Opportunities for overseas property investors abound in the UK post-Brexit, particularly from US$ based buyers.  Being part of the EU is of little interest to many property investors, who continue to see London as a great city in which to hold property.  Whilst institutional investors are still being cautious, investors from China and the Middle East are taking advantage of the low sterling to make strategic investments.

Corporate governance changes may be on the way, with PM Theresa May’s desire to see employees represented on company boards perhaps being forced into the mix.

The FRC have issued guidelines for listed companies to clearly set out in their reports details of their EU operations and the risks and uncertainties that come from that; all with the objective of giving a true and fair picture to shareholders.
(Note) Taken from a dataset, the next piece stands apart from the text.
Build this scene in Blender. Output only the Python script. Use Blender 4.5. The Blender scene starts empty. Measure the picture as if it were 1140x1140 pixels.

There could be major revisions to VAT post-Brexit, since the UK will regain full control over the tax and how it applies in the UK.  Finance and insurance sectors may benefit, although jobs may be lost as companies set up EU distribution hubs to overcome export issues.

Who wants to go to Chevening House?  This is the 17th Century “grace and favour” retreat for the Foreign Secretary; but unfortunately for Boris, he will have to share it with other Brexit ministers, David Davis and Liam Fox.  Should make for fun weekends over the dinner table!